:: Provided material

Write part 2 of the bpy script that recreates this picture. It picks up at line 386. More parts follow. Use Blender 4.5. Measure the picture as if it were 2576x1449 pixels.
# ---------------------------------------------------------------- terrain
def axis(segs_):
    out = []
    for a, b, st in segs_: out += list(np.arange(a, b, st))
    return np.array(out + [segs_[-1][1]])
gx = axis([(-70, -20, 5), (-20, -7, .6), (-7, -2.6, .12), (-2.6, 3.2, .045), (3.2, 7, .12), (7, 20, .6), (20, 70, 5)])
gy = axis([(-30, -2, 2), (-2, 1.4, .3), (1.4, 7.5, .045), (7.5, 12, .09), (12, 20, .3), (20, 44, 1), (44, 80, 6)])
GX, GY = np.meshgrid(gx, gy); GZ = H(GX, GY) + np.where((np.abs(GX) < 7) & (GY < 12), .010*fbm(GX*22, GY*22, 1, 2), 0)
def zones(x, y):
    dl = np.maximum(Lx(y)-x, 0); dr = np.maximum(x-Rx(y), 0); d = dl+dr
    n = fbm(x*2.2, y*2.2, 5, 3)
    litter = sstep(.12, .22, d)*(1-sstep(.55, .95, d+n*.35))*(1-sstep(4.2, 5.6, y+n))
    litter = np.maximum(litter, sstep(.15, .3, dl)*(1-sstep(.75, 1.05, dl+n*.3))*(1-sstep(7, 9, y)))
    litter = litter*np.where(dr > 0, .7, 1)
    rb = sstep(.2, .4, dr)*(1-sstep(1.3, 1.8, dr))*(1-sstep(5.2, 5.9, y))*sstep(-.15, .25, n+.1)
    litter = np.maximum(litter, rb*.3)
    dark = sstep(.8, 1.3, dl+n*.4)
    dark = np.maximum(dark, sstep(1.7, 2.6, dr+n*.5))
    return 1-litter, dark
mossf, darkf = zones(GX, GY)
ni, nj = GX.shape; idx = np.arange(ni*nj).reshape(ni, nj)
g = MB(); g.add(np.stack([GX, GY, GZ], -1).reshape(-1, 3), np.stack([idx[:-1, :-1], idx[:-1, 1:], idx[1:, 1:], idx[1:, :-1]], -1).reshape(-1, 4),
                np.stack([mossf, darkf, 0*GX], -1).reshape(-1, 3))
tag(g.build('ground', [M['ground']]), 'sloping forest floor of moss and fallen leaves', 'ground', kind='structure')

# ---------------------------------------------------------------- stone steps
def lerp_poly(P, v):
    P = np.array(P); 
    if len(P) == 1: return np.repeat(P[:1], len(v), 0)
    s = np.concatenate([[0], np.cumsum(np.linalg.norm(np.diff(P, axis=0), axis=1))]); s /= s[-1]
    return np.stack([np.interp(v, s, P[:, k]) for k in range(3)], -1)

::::

# Problem details
Retype only this portion of the data above: the line containing "mossf, darkf = zones(GX, GY)", the line containing "tag(g.build('ground', [M['ground']]), 'sloping", and all lines between them, exactly.

# Result of the exercise
mossf, darkf = zones(GX, GY)
ni, nj = GX.shape; idx = np.arange(ni*nj).reshape(ni, nj)
g = MB(); g.add(np.stack([GX, GY, GZ], -1).reshape(-1, 3), np.stack([idx[:-1, :-1], idx[:-1, 1:], idx[1:, 1:], idx[1:, :-1]], -1).reshape(-1, 4),
                np.stack([mossf, darkf, 0*GX], -1).reshape(-1, 3))
tag(g.build('ground', [M['ground']]), 'sloping forest floor of moss and fallen leaves', 'ground', kind='structure')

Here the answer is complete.